Este artículo es de hace 15 años
Nacida por azar en Nueva York, cuando sus padres españoles establecidos en Cuba realizaron un viaje allí, la Fornés ha sido para varias generaciones de cubanos el símbolo de una integralidad que une a los atributos físicos las cualidades de la soprano lírica, la bailarina y la actriz, capaz de transitar por todas las manifestaciones escénicas con el glamour y la sencillez de las verdaderamente grandes.
Siendo adolescente Rosita se presentó en un programa de aficionados –la Corte Suprema del Arte– donde sorprendió al público y al jurado y obtuvo el primer lugar.
Fue bajo la tutela del compositor y pianista cubano Ernesto Lecuona, legendaria figura musical, que dio sus primeros pasos en la gran escena. Su debut ocurrió en la opereta El asombro de Damasco, en 1941, y ese mismo año interpretó a la Isabel Ilincheta de la zarzuela cubana Cecilia Valdés, en el teatro Auditórium Amadeo Roldán, bajo la batuta de Lecuona.
En 1945, marchó a México donde residió durante algunos años, trabajó mucho en el cine y obtuvo gran reconocimiento artístico, y ya en 1950 empieza a trabajar en forma alterna entre Cuba y España, de manera que, en 1959, cuando se instala definitivamente en su país ya era la gran vedette, cuya carrera ascendente la llevó a los más altos escalones de la preferencia popular.
La televisión y el teatro, el cine cubano actuando en cintas como Se permuta, de Juan Carlos Tabío, o Papeles Secundarios, de Orlando Rojas.
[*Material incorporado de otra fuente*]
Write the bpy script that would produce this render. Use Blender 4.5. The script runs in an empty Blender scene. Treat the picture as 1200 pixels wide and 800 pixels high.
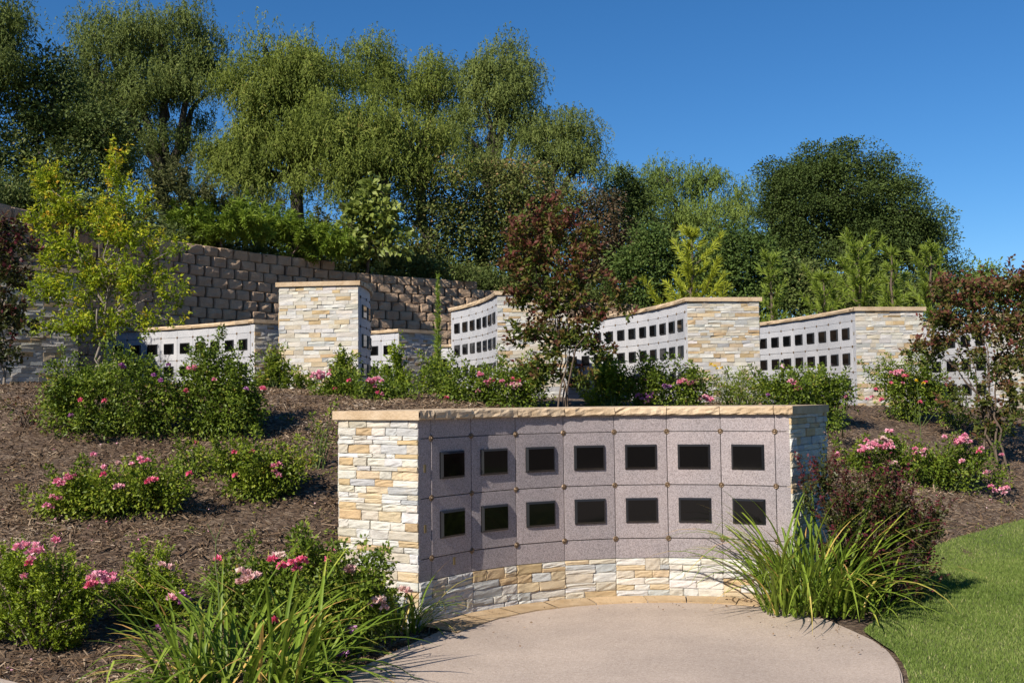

Quienes la vieron actuar en la pieza del cubano Nicolás Dorr, Confesiones en el barrio chino, saben que ella es una gran actriz. Lo cierto es que la mujer que compartió escenarios con Hugo del Carril, Tito Guízar, Libertad Lamarque, Jorge Negrete y Pedro Vargas, entre otros, figura ya, por derecho propio, entre los grandes de Nuestra América.